Hajj and Umrah alone are estimated to produce for the Kingdom $12 billion in revenue yearly, contributing 20% of non-oil GDP, and 7% of total GDP. Given that almost 2.37 million pilgrims travelled to Mecca for Hajj that year, this should come as no surprise. After all, Hajj is the largest annual gathering of people from all around the world. This year, and as of this writing, 1.84 million pilgrims have arrived so far. Hajj will conclude on Wednesday, August 14th

The future holds nothing but growth for these pilgrimages: “Economic experts have said Hajj and Umrah revenues are poised to exceed $150 billion by 2022 in light of the expected mergers of economic blocs and groupings to meet the growing demand on Hajj and Umrah economics in terms of transport, commercial stores and expansion in small, medium enterprises (SMEs),” Arab News reported in 2017. 

As for numbers, cumulative pilgrims of both Hajj and Umrah are expected to reach 30 million by 2030, according to an official statement. 

Overcoming challenges of scale

Unlike Umrah, which doesn’t have a set date, Hajj leads to an over concentration of visitors to the Kingdom, and particularly Mecca.

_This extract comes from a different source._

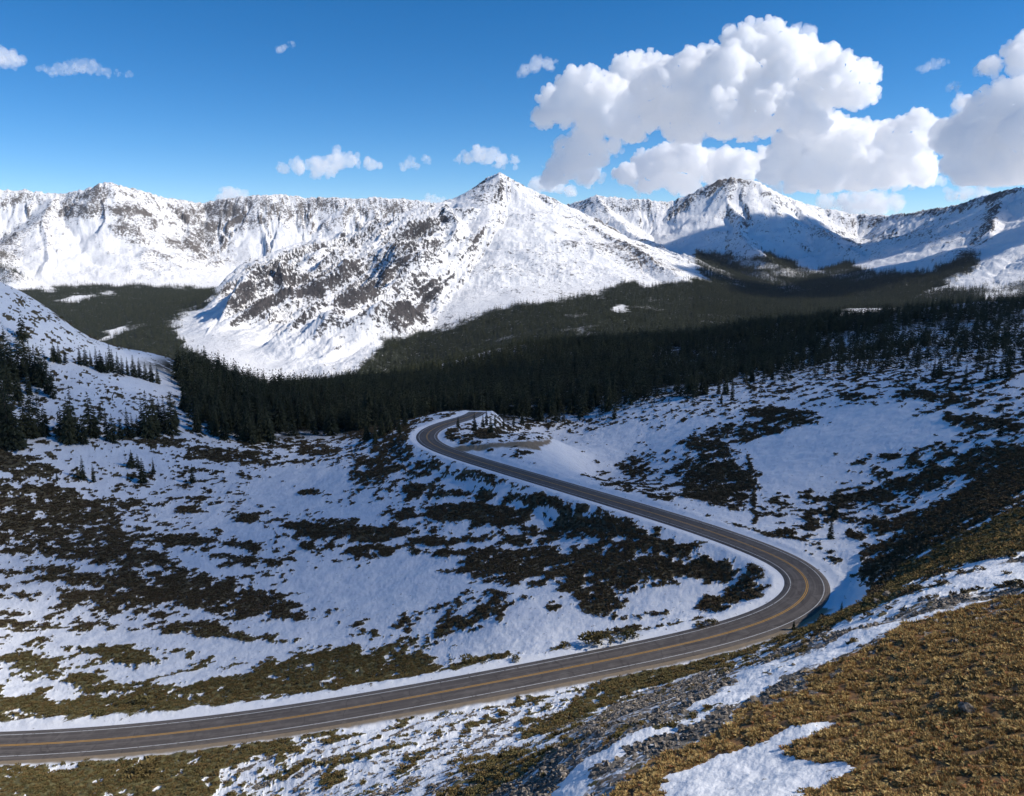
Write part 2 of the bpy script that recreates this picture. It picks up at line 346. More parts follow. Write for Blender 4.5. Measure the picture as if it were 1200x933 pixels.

This high density of pilgrims leads to an extreme strain on infrastructure. 

“Even as the Saudi government invests heavily in infrastructure to support the influx of religious pilgrims, the physical capacity of the holy sites in Mecca can “only” accommodate approximately 2.5 million pilgrims,” writes ICF, a global consulting services firm. 

“The Hajj dictates that the pilgrims need to be in Mecca by the time the holy week begins. As a result, we see a surge in pilgrim travel during the 30 days before the Hajj. When the rituals conclude, the flow reverses. This “to-and-fro” motion exerts an extreme load on airport infrastructure and airline capacity, sparking very peaked and imbalanced traffic flows over a relatively short period of the year.”

As a result, ICF’s data suggests that development will continue to focus on expansion to be able to withstand the growing numbers. However, the next step will entail improving the experience of Hajj instead, focusing on better organization and efficiency, such as streamlining border control and improving transport. Some private, third-party firms like ride-hailing firm Careem are already playing their role in this. Two months ago, they launched a bus service, dubbed Careem Bus, along the Jeddah-Mecca route, costing travelers $6.70 each way.